Exercise directions:
Find and return each line containing "scene".

· · · · · · ·

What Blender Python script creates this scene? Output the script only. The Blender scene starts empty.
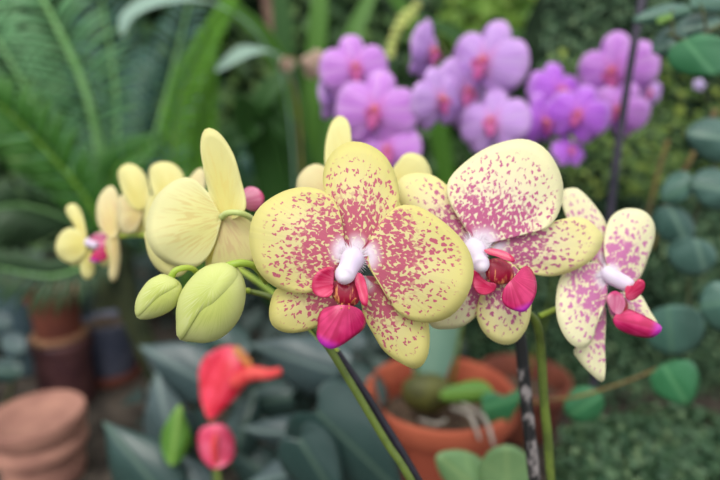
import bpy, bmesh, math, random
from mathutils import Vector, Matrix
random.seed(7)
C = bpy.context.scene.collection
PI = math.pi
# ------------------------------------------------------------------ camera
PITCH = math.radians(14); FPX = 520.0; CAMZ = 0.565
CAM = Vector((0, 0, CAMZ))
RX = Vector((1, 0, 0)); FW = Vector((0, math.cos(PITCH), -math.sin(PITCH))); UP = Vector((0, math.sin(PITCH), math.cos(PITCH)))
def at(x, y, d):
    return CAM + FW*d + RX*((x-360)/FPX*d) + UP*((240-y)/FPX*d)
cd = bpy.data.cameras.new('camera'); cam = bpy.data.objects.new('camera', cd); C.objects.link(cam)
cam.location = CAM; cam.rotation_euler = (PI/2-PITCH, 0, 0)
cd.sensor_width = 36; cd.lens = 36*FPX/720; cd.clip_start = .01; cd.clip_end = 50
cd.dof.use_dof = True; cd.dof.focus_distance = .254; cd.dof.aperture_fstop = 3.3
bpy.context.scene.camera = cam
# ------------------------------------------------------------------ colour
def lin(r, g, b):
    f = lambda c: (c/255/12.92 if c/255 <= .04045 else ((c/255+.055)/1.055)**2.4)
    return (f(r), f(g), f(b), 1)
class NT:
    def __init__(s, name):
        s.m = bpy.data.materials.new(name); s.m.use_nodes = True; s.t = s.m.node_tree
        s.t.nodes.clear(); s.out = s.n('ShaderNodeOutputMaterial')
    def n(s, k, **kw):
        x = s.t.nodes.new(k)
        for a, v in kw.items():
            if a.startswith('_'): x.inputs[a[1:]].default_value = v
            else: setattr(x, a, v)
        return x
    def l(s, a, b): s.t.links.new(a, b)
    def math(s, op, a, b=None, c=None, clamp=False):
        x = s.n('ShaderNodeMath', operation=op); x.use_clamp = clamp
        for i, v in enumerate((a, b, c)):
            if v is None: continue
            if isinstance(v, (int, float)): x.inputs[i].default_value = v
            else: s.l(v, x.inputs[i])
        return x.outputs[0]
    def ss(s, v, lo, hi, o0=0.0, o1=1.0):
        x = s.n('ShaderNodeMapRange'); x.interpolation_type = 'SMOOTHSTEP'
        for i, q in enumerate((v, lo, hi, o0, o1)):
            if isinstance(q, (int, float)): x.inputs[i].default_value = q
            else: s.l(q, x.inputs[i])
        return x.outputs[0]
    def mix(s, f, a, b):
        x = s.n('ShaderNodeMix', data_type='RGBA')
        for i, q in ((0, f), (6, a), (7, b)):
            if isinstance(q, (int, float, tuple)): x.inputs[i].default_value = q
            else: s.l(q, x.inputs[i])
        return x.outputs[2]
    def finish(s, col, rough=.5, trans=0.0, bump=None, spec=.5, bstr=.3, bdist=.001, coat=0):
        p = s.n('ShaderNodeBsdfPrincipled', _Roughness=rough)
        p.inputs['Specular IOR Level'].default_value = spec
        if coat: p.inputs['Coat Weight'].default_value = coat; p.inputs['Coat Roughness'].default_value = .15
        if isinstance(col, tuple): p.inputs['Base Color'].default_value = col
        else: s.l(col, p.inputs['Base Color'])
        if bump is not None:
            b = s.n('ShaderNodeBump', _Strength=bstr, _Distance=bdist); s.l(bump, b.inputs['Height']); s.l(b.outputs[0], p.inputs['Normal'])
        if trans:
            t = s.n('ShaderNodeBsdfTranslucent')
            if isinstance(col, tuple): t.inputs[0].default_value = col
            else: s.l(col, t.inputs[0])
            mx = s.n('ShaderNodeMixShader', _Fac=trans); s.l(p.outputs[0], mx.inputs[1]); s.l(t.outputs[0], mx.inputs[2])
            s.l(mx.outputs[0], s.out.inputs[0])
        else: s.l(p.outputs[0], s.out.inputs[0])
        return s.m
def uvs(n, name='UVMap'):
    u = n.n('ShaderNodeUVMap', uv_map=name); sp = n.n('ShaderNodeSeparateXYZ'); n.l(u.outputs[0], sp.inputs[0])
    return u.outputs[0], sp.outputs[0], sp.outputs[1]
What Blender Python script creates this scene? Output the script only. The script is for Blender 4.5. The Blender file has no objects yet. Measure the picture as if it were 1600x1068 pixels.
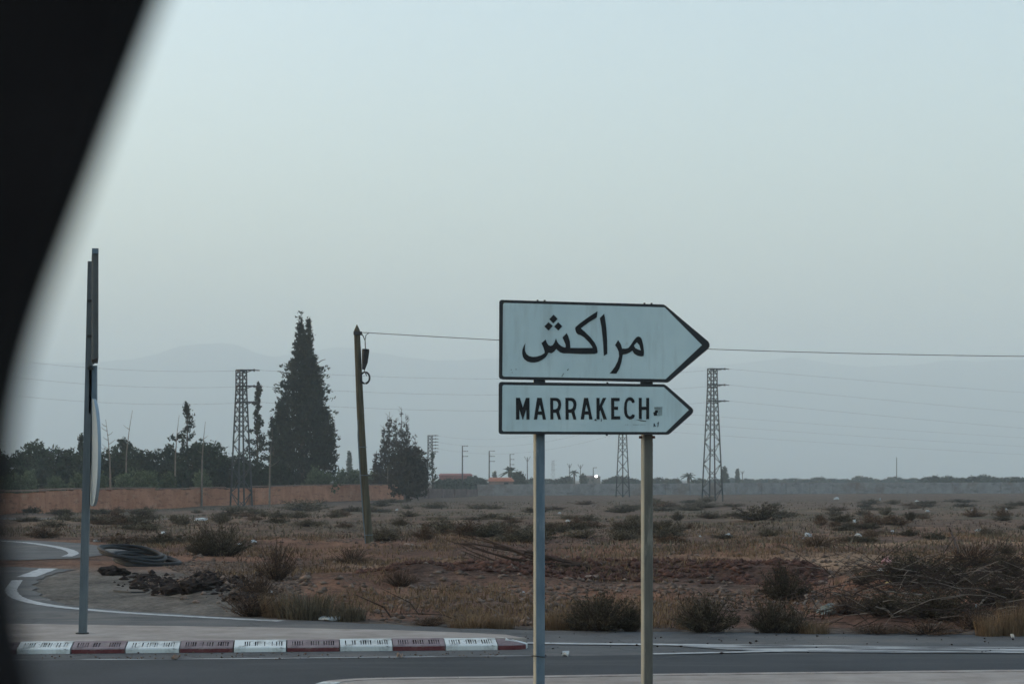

· · · · · · ·

Completed task:
What Blender Python script creates this scene? Output the script only. The Blender scene starts empty.
C = bpy.context.scene.collection
bpy.context.scene.camera = cam
What Blender Python script creates this scene? Output the script only. The script is for Blender 4.5. The Blender file has no objects yet. Measure the picture as if it were 1600x1068 pixels.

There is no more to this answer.